Wow – and in one move Elena makes me want to change my winner vote.

Liberty

Oh dear, Matt’s egg hatched. I suppose he didn’t have time to seal it.
You can hear a pin drop in Ma$terchef kitchen. wow, Elena is a great sport!

techhater

And that’s a first 🙊

Fijane

The music stopped, there was dead silence. I couldn’t cope.

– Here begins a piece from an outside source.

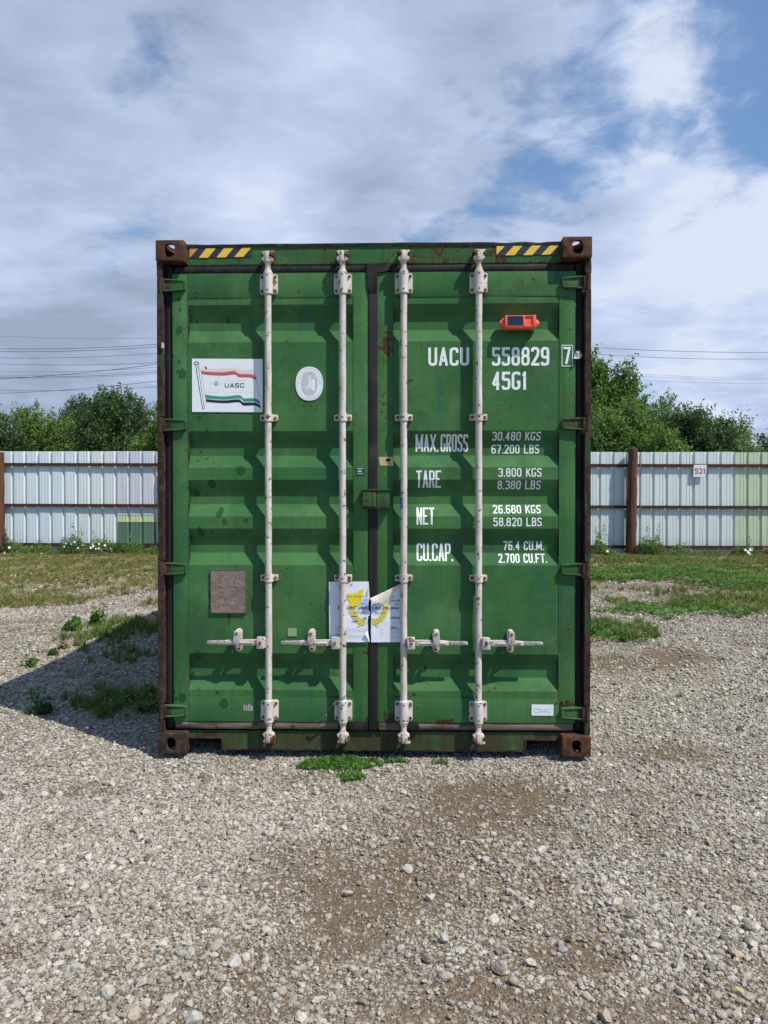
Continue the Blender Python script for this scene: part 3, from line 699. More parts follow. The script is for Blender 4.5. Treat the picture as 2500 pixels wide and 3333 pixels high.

Oh, the relief when the din started again.

Carole

Yeah, I think that’s the only time they’ve all been quiet.

Bob

No words.

Maz

Matt = 7+7+7+7=28/40 Grand Total=84pts
Elena= 8+8+8+9=33/40 Grand Total=86 pts

Interesting-no job offers for any of the contestants.

Bob

I am happy with the winner but more than that, I am happy it was something that was tangible. It would have been a travesty if it had came down to the difference between a soz, or a reliance on a jelly.
And runner up gets cash. How nice.

Bob

Just in case you missed it, I am feeling warm and fuzzy.
Or is that pickled and sozzled.

Brussellsprout

Cheers!!!

Liberty

$40k – not too bad for runner up! No job at Fat Duck this year.
Am glad Elena won. I was a Karmen and Elena fan way back (decades ago, it feels like) when this season started. Even though I wasn’t an IM fan, he would have been a deserving winner. Boiled eggs banned in his home kitchen 😉

techhater

I’m glad Matt got something decent as runner up and Harry as well.

Brussellsprout

Happy that Matt got something good. Don’t care about Harry though, to be frank.

Littlepetal

Matt is so genuine. He is so happy that he got $40K.

Some how I think this dessert is not as difficult to make as last year.

Fijane

We were remembering the drama of trying to ‘blow’ that gold ball last year. It certainly seemed much more difficult than the egg.

Liberty

Gees – some cranky people elsewhere saying it was rigged and that Elena caused his shell to break. WTF?

Littlepetal

They didnt watch the show. Elena said she needed to seal the two halves, if not they may split open. Matt also mentioned that step but didnt do it and he was hoping for the best.

Carole

Yeah, he said he didn’t have time & hoped it wouldn’t matter.

Bob

So some people have never had a nice thought in their lives. Wouldn’t want to be them, wouldn’t want to know them. They must have sad lives.